A águia ficou sentada sobre o braço estendido do naturalista, e olhava distraidamente ao redor.
Viu as galinhas lá embaixo, ciscando grãos, e pulou para junto delas.
-Eu lhe disse, ela virou uma simples galinha!
-Não – tornou a insistir o naturalista – Ela é uma águia, será sempre uma águia, e vamos experimentar novamente amanhã.
No dia seguinte, o naturalista subiu com a águia no telhado da casa e sussurrou-lhe:
-Águia, já que você é uma águia, abra suas asas e voe!
Mas quando a águia viu lá embaixo as galinhas, ciscando o chão, pulou e foi para junto delas.
O camponês sorriu e voltou à casa:
-Eu lhe havia dito, ela virou galinha!
-Não – respondeu firmemente o naturalista – Ela é águia, possuirá sempre um coração de águia, e vamos experimentar ainda uma última vez, amanhã a farei voar.

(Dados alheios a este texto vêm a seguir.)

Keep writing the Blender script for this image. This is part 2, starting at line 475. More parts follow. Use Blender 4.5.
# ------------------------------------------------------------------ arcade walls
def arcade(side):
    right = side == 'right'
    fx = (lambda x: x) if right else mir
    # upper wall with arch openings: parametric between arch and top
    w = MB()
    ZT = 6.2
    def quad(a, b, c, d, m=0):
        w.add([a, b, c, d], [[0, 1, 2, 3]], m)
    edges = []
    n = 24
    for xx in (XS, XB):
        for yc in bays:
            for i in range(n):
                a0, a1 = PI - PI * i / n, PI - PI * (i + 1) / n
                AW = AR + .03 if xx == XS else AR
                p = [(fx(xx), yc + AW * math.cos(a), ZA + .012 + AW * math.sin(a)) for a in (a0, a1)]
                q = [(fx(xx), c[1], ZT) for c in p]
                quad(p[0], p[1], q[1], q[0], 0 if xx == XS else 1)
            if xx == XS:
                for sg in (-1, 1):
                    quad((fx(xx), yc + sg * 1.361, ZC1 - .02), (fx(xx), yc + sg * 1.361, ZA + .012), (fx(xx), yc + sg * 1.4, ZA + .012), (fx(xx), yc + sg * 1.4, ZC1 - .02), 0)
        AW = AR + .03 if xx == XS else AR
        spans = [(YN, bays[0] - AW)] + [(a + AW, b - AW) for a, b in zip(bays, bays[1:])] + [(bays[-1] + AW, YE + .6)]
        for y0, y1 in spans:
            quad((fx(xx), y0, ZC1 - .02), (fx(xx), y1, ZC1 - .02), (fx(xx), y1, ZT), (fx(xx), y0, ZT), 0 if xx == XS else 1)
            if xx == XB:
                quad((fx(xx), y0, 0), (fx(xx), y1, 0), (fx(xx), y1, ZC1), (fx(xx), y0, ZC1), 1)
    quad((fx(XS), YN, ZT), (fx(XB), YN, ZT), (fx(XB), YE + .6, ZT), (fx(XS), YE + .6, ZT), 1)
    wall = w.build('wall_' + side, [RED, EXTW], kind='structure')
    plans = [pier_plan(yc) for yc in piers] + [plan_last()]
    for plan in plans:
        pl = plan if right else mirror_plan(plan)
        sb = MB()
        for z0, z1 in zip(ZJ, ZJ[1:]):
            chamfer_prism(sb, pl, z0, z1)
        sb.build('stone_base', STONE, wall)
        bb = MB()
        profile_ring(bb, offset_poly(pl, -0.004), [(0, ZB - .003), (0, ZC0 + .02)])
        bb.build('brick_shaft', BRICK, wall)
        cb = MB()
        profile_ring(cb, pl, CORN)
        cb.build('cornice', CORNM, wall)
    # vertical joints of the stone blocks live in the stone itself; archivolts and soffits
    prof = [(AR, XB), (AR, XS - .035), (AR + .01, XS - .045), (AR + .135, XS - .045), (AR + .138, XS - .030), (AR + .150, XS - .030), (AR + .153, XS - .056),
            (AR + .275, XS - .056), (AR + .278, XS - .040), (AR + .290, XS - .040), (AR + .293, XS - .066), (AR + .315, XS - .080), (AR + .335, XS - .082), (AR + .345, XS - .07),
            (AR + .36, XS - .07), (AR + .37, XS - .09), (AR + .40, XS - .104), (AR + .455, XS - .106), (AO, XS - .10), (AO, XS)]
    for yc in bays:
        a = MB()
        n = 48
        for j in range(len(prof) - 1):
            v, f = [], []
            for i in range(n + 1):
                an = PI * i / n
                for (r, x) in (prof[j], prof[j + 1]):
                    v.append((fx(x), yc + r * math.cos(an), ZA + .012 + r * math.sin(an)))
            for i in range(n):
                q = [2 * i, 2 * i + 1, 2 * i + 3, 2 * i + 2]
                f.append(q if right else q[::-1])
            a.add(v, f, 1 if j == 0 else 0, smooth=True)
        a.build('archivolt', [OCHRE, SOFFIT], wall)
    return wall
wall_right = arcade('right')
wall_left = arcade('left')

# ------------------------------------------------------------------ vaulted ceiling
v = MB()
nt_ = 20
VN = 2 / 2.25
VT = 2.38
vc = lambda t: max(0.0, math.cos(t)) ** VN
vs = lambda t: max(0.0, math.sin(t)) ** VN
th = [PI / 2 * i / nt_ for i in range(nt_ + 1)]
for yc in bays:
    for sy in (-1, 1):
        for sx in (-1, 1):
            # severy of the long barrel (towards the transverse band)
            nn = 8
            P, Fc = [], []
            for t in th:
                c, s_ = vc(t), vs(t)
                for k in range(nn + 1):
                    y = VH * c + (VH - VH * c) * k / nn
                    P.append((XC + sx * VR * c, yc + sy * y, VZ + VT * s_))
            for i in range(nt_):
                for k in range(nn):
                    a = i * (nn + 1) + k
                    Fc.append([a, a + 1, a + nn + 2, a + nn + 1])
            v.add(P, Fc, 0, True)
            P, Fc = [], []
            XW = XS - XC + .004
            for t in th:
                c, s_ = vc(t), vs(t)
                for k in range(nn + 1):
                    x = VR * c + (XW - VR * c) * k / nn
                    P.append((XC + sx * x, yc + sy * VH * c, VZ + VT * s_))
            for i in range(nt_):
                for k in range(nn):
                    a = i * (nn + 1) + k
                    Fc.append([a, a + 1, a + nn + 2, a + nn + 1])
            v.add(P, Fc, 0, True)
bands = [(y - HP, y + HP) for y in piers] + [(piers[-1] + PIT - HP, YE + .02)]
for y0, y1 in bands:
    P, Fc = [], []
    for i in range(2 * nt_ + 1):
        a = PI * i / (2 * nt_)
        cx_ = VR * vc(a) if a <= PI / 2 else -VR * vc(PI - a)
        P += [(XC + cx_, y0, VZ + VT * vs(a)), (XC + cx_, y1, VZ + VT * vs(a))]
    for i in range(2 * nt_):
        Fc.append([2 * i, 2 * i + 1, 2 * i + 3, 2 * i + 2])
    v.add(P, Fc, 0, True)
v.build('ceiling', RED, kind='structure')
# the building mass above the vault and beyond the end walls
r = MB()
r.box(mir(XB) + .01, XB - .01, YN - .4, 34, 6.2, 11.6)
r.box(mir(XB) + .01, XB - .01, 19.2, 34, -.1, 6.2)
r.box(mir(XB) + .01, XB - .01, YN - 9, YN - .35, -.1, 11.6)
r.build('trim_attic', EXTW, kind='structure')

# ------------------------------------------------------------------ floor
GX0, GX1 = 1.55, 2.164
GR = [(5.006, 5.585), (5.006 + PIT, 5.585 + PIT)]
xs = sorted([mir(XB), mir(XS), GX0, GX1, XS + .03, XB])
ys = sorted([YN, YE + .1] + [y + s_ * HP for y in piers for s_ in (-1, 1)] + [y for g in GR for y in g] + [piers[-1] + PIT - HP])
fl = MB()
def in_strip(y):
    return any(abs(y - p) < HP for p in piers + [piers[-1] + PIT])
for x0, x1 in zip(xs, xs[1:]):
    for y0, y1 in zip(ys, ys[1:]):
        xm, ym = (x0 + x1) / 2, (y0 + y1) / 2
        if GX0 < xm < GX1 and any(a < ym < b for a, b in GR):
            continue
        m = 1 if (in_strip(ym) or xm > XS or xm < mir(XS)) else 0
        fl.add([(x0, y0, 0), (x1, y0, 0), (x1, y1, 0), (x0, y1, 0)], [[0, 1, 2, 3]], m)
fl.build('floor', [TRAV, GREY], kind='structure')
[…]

No dia seguinte, o naturalista e o camponês levantaram bem cedo, pegaram a águia, levaram-na para fora da cidade, longe das casas dos homens, no alto de uma montanha, enquanto o sol nascente dourava os picos das montanhas.
O naturalista ergueu a águia para o alto e ordenou-lhe :
-Águia, já que você é uma águia, já que você pertence ao céu e não à terra, abra suas asas e voe!
A águia olhou ao redor, tremia como se experimentasse nova vida, mas não voou.
Então o naturalista segurou-a firmemente, bem na direção do sol, para que seus olhos pudessem encher-se da claridade solar e da vastidão do horizonte.
Neste momento, ela abriu suas potentes asas, grasnou com o típico KauKau das águias e ergueu-se, soberana, sobre si mesma, e começou a voar, a voar para o alto, a voar cada vez para mais alto.
Voou…voou… até confundir-se com o azul do firmamento…
(Do livro “O Despertar da Águia” de Frei Leonardo Boff)
Como os grandes Mestres Zen nos lembram, o despertar não é uma experiência agradavelmente fina, clara e confortável.
É uma experiência confusa, difícil, emocionante, libertadora e aterrorizante na mesma medida!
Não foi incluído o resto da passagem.